Source data
——

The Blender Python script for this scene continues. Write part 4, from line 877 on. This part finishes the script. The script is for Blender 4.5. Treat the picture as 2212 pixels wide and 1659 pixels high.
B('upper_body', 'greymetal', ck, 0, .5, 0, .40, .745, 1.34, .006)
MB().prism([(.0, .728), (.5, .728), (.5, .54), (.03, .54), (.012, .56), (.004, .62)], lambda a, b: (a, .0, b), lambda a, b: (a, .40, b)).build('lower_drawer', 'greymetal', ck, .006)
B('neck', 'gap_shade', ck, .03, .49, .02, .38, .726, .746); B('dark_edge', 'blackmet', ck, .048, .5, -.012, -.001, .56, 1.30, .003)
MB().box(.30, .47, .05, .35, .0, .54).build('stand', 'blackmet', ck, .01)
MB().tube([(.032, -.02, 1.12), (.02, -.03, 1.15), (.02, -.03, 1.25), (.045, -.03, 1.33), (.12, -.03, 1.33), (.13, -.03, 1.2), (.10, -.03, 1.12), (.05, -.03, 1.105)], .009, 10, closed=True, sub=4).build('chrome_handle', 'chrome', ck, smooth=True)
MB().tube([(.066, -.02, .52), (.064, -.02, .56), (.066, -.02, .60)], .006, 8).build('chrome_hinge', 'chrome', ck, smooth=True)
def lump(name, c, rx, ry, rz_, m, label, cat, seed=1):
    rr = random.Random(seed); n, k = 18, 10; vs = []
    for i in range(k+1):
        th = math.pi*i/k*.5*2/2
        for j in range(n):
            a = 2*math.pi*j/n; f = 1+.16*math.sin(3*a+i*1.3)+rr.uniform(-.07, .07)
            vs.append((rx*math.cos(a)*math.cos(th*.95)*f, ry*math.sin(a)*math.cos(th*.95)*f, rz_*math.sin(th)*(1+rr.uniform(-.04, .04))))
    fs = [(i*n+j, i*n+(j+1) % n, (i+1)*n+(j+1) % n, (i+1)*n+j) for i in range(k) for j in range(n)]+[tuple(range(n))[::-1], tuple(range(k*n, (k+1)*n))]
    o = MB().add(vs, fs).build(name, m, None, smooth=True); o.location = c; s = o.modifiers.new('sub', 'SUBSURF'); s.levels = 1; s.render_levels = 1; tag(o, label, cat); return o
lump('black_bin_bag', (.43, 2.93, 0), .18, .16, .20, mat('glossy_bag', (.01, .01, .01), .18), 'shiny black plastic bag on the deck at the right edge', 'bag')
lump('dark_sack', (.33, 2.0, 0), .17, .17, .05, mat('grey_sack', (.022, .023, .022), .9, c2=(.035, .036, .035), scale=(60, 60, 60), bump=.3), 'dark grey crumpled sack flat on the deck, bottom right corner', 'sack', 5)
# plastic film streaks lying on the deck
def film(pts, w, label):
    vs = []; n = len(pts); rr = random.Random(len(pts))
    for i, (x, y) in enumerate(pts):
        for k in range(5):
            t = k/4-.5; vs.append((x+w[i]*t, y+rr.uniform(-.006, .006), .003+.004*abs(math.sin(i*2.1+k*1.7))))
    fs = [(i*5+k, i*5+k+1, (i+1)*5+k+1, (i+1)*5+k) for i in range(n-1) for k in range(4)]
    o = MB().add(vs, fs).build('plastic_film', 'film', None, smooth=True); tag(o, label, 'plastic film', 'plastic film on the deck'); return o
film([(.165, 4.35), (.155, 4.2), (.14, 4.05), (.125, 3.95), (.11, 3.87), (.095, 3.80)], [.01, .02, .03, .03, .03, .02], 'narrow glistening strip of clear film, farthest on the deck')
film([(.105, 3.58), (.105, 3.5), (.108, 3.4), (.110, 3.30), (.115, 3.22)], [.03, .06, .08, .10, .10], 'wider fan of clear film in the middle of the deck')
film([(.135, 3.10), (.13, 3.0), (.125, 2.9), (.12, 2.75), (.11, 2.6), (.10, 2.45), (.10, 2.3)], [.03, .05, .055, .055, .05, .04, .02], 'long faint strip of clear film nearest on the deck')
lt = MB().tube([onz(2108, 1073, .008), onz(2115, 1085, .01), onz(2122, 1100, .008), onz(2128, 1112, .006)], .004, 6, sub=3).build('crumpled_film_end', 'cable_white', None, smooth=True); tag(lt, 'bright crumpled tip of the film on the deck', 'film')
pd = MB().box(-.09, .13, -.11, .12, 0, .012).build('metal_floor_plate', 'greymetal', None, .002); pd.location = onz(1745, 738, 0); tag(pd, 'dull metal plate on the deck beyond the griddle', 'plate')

——

Short exercise
Set down all of the data above, word for word.

Completed task
The Blender Python script for this scene continues. Write part 4, from line 877 on. This part finishes the script. The script is for Blender 4.5. Treat the picture as 2212 pixels wide and 1659 pixels high.
B('upper_body', 'greymetal', ck, 0, .5, 0, .40, .745, 1.34, .006)
MB().prism([(.0, .728), (.5, .728), (.5, .54), (.03, .54), (.012, .56), (.004, .62)], lambda a, b: (a, .0, b), lambda a, b: (a, .40, b)).build('lower_drawer', 'greymetal', ck, .006)
B('neck', 'gap_shade', ck, .03, .49, .02, .38, .726, .746); B('dark_edge', 'blackmet', ck, .048, .5, -.012, -.001, .56, 1.30, .003)
MB().box(.30, .47, .05, .35, .0, .54).build('stand', 'blackmet', ck, .01)
MB().tube([(.032, -.02, 1.12), (.02, -.03, 1.15), (.02, -.03, 1.25), (.045, -.03, 1.33), (.12, -.03, 1.33), (.13, -.03, 1.2), (.10, -.03, 1.12), (.05, -.03, 1.105)], .009, 10, closed=True, sub=4).build('chrome_handle', 'chrome', ck, smooth=True)
MB().tube([(.066, -.02, .52), (.064, -.02, .56), (.066, -.02, .60)], .006, 8).build('chrome_hinge', 'chrome', ck, smooth=True)
def lump(name, c, rx, ry, rz_, m, label, cat, seed=1):
    rr = random.Random(seed); n, k = 18, 10; vs = []
    for i in range(k+1):
        th = math.pi*i/k*.5*2/2
        for j in range(n):
            a = 2*math.pi*j/n; f = 1+.16*math.sin(3*a+i*1.3)+rr.uniform(-.07, .07)
            vs.append((rx*math.cos(a)*math.cos(th*.95)*f, ry*math.sin(a)*math.cos(th*.95)*f, rz_*math.sin(th)*(1+rr.uniform(-.04, .04))))
    fs = [(i*n+j, i*n+(j+1) % n, (i+1)*n+(j+1) % n, (i+1)*n+j) for i in range(k) for j in range(n)]+[tuple(range(n))[::-1], tuple(range(k*n, (k+1)*n))]
    o = MB().add(vs, fs).build(name, m, None, smooth=True); o.location = c; s = o.modifiers.new('sub', 'SUBSURF'); s.levels = 1; s.render_levels = 1; tag(o, label, cat); return o
lump('black_bin_bag', (.43, 2.93, 0), .18, .16, .20, mat('glossy_bag', (.01, .01, .01), .18), 'shiny black plastic bag on the deck at the right edge', 'bag')
lump('dark_sack', (.33, 2.0, 0), .17, .17, .05, mat('grey_sack', (.022, .023, .022), .9, c2=(.035, .036, .035), scale=(60, 60, 60), bump=.3), 'dark grey crumpled sack flat on the deck, bottom right corner', 'sack', 5)
# plastic film streaks lying on the deck
def film(pts, w, label):
    vs = []; n = len(pts); rr = random.Random(len(pts))
    for i, (x, y) in enumerate(pts):
        for k in range(5):
            t = k/4-.5; vs.append((x+w[i]*t, y+rr.uniform(-.006, .006), .003+.004*abs(math.sin(i*2.1+k*1.7))))
    fs = [(i*5+k, i*5+k+1, (i+1)*5+k+1, (i+1)*5+k) for i in range(n-1) for k in range(4)]
    o = MB().add(vs, fs).build('plastic_film', 'film', None, smooth=True); tag(o, label, 'plastic film', 'plastic film on the deck'); return o
film([(.165, 4.35), (.155, 4.2), (.14, 4.05), (.125, 3.95), (.11, 3.87), (.095, 3.80)], [.01, .02, .03, .03, .03, .02], 'narrow glistening strip of clear film, farthest on the deck')
film([(.105, 3.58), (.105, 3.5), (.108, 3.4), (.110, 3.30), (.115, 3.22)], [.03, .06, .08, .10, .10], 'wider fan of clear film in the middle of the deck')
film([(.135, 3.10), (.13, 3.0), (.125, 2.9), (.12, 2.75), (.11, 2.6), (.10, 2.45), (.10, 2.3)], [.03, .05, .055, .055, .05, .04, .02], 'long faint strip of clear film nearest on the deck')
lt = MB().tube([onz(2108, 1073, .008), onz(2115, 1085, .01), onz(2122, 1100, .008), onz(2128, 1112, .006)], .004, 6, sub=3).build('crumpled_film_end', 'cable_white', None, smooth=True); tag(lt, 'bright crumpled tip of the film on the deck', 'film')
pd = MB().box(-.09, .13, -.11, .12, 0, .012).build('metal_floor_plate', 'greymetal', None, .002); pd.location = onz(1745, 738, 0); tag(pd, 'dull metal plate on the deck beyond the griddle', 'plate')